Il y a quatre ans, le producteur Jean René Pouilly souhaite monter un spectacle pour faire connaître les textes du poète, disparu prématurément en 2011. Il pense rapidement à Philippe Torreton, sans savoir que ce dernier est un admirateur de Leprest. L’acteur fait ensuite la rencontre d’Edward Perraud, lui aussi grand amoureux des textes du chanteur. Tous deux sillonnent depuis quatre ans les routes de France et bientôt des Etats-Unis. “Heureusement qu’Allain s’écrit avec deux “L”, ça va nous permettre de voler au-dessus de l’Atlantique”, s’amuse l’acteur.
Habitué des scènes de théâtre, Philippe Torreton déclame pour la première fois des textes sous forme de récital avec “MEC !”. “N’étant pas musicien dans l’âme, ça me faisait assez peur au départ. En fait, quand on interprète on ne se pose plus ces questions-là. Avec Edward, on a tout de suite fonctionné à l’instinct et on n’a jamais eu de problèmes de rythmes. On est un vrai duo. On dit les textes chacun à notre façon. Lui c’est avec ses sons et ses rythmes”, explique le comédien.
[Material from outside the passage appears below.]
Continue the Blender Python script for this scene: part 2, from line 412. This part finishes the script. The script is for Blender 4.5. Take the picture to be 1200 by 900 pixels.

Après plus d’une centaine de représentations, le duo viendra donc pour la première fois aux Etats-Unis pour présenter ce spectacle. “Les gens qui viennent nous voir sont très émus, explique Philippe Torreton. Ceux qui le connaissaient redécouvrent ces textes et ceux qui ne le connaissaient pas sont sidérés d’être passés à côté d’un tel poète. C’est très émouvant.”